Hannah Cooper McCauley

Hannah Cooper McCauley (b.1989, Tupelo, MS) received a BFA from Jacksonville State University in 2012 and is currently pursuing an MFA from Louisiana Tech University. She enjoys working in narrative photography, both digital and analogue, and her most recent project Seven Days addresses the complexities of growing up based on the transitory nature of her childhood. Cooper McCauley’s work has been exhibited in group shows at various venues throughout the United States, including Louisiana Tech University, Photoplace Gallery (VT), and the Gadsden Museum of Art (AL). In 2013, she was awarded the Board of Regents Fellowship at Louisiana Tech University, which serves as a collaboration between the Departments of Art, Engineering, and Science. Cooper McCauley currently lives in Ruston, Louisiana with her husband, Zachary, who is also pursuing an MFA in Photography at Louisiana Tech.

Seven Days

My childhood was both wildly varied and lonesome. Because my father is a Baptist minister, the nature of the job meant that my family never stayed in the same place for very long.
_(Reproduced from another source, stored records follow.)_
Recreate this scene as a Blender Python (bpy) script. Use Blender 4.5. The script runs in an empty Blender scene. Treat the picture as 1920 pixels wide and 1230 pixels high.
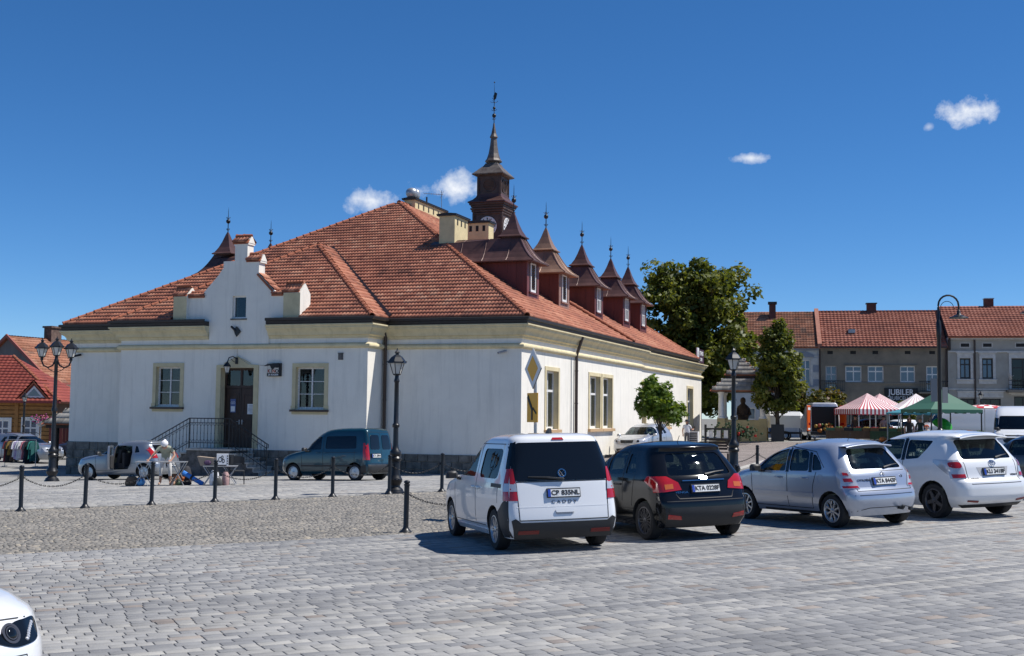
import bpy, bmesh, math, random
import numpy as np
from mathutils import Vector, Matrix, Quaternion
from mathutils.bvhtree import BVHTree
from mathutils.geometry import tessellate_polygon
R = math.radians
sc = bpy.context.scene
COL = sc.collection
random.seed(7)
rng = np.random.default_rng(7)

# ------------------------------------------------------------------ camera, sky, sun, exposure
cam = bpy.data.objects.new('camera', bpy.data.cameras.new('camera'))
COL.objects.link(cam)
cam.data.sensor_width = 36.0
cam.data.lens = 42.68
cam.data.clip_end = 6000
cam.matrix_world = Matrix.Translation((0, 0, 2.11)) @ Matrix.Rotation(R(90 + 4.141), 4, 'X') @ Matrix.Rotation(R(0.618), 4, 'Z')
sc.camera = cam
SUN = Vector((1.2, 0.02, 1.88)).normalized()
world = bpy.data.worlds.new('World')
sc.world = world
world.use_nodes = True
nt = world.node_tree
nt.nodes.clear()
def nn(t, kind, **k):
    n = t.nodes.new(kind)
    for a, b in k.items():
        setattr(n, a, b)
    return n
wout = nn(nt, 'ShaderNodeOutputWorld')
wbg = nn(nt, 'ShaderNodeBackground')
wbg.inputs['Strength'].default_value = 0.105
sky = nn(nt, 'ShaderNodeTexSky', sky_type='NISHITA', sun_disc=False)
sky.sun_elevation = math.asin(SUN.z)
sky.sun_rotation = math.atan2(SUN.x, SUN.y)
sky.altitude = 3000
sky.air_density = 1.0
sky.dust_density = 0.0
sky.ozone_density = 8.0
tc = nn(nt, 'ShaderNodeTexCoord')
noi = nn(nt, 'ShaderNodeTexNoise')
noi.inputs['Scale'].default_value = 42
noi.inputs['Detail'].default_value = 7
noi.inputs['Roughness'].default_value = 0.6
nt.links.new(tc.outputs['Generated'], noi.inputs['Vector'])
def wmath(op, a, b=None, c=None, clamp=False):
    n = nn(nt, 'ShaderNodeMath', operation=op, use_clamp=clamp)
    for i, v in enumerate((a, b, c)):
        if v is None: continue
        if isinstance(v, (int, float)): n.inputs[i].default_value = v
        else: nt.links.new(v, n.inputs[i])
    return n.outputs[0]
def wdot(vec):
    n = nn(nt, 'ShaderNodeVectorMath', operation='DOT_PRODUCT')
    nt.links.new(tc.outputs['Generated'], n.inputs[0])
    n.inputs[1].default_value = vec
    return n.outputs['Value']
mask = None
# clouds: azimuth, elevation, half width, half height (degrees), density
for az, el, hw, hh, dn in ((-6.85, 10.0, 1.62, 0.70, 1.0), (-2.7, 10.6, 2.0, 0.85, 1.0), (20.9, 13.6, 1.35, 0.8, 1.2),
                           (11.1, 12.0, 0.95, 0.30, .9), (19.1, 13.0, 0.3, 0.22, 0.5)):
    d = Vector((math.sin(R(az)) * math.cos(R(el)), math.cos(R(az)) * math.cos(R(el)), math.sin(R(el))))
    r = Vector((math.cos(R(az)), -math.sin(R(az)), 0))
    u = r.cross(d)
    x = wmath('DIVIDE', wdot(r), math.radians(hw))
    y = wmath('DIVIDE', wdot(u), math.radians(hh))
    front = wmath('GREATER_THAN', wdot(d), 0.5)
    rr = wmath('SQRT', wmath('ADD', wmath('MULTIPLY', x, x), wmath('MULTIPLY', y, y)))
    m = wmath('SUBTRACT', 1.0, rr)
    m = wmath('ADD', m, wmath('MULTIPLY', wmath('SUBTRACT', noi.outputs['Fac'], 0.54), 2.8))
    m = wmath('MULTIPLY', wmath('MULTIPLY', m, dn, clamp=True), front)
    mask = m if mask is None else wmath('MAXIMUM', mask, m)
mixc = nn(nt, 'ShaderNodeMix', data_type='RGBA')
nt.links.new(mask, mixc.inputs['Factor'])
hsv = nn(nt, 'ShaderNodeHueSaturation')
hsv.inputs['Saturation'].default_value = 1.16
nt.links.new(sky.outputs['Color'], hsv.inputs['Color'])
nt.links.new(hsv.outputs['Color'], mixc.inputs['A'])
mixc.inputs['B'].default_value = (7.6, 7.9, 8.4, 1)
nt.links.new(mixc.outputs['Result'], wbg.inputs['Color'])
nt.links.new(wbg.outputs[0], wout.inputs[0])
sun = bpy.data.objects.new('sun', bpy.data.lights.new('sun', 'SUN'))
COL.objects.link(sun)
sun.rotation_euler = SUN.to_track_quat('Z', 'Y').to_euler()
sun.location = (40, 0, 60)
sun.data.energy = 5.0
sun.data.angle = R(0.53)
sun.data.color = (1.0, 0.962, 0.905)
sc.view_settings.view_transform = 'Standard'
sc.view_settings.look = 'None'
sc.view_settings.exposure = 0.2
sc.view_settings.gamma = 1.0
sc.view_settings.use_curve_mapping = False
sc.cycles.max_bounces = 8
sc.cycles.transparent_max_bounces = 16

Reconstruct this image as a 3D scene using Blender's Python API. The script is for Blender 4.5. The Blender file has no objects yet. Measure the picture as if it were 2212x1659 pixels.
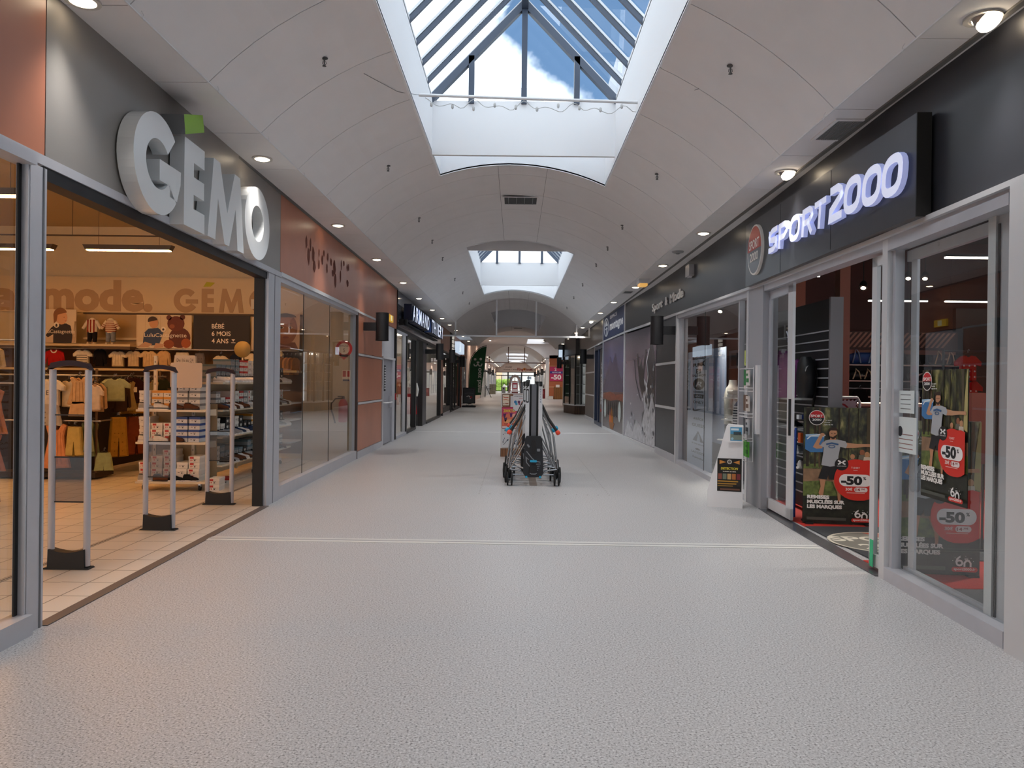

As a result, I was fortunate enough to live in many different areas and meet a diverse number of people. However, this also made me a considerably lonely child. Rather than hanging onto friends my own age, I built relationships with the family dog, a teddy bear named Oatmeal, and the adults within my church. I grew up believing in the fantastic and the probability of miracles. I learned at an early age to accept the things I could not understand, and I feel that this has always influenced the method and construction of my imagery. The way I grew up has left me with an efficient understanding of how to keep my own company, but also a deep desire to feel connected to others. The images I create are my own way of communicating my interpretation of the human condition. The objects in my imagery function as metaphors for the emotions and circumstances that are significant in my life. For this particular body of work, I use open ended narrative inspired by fairy tales to work through the loneliness I felt after leaving one home to live in another. Although the images are self-portraits, I aim to make the figure nonspecific enough that the viewer may easily place themselves within the environment. In this way, my own figure functions as a vessel for exploration for both the audience and myself. My hope is that others might be able to crawl inside the space and feel the same comfort as I have in the past; an escape to another world, where magic is both probable and familiar.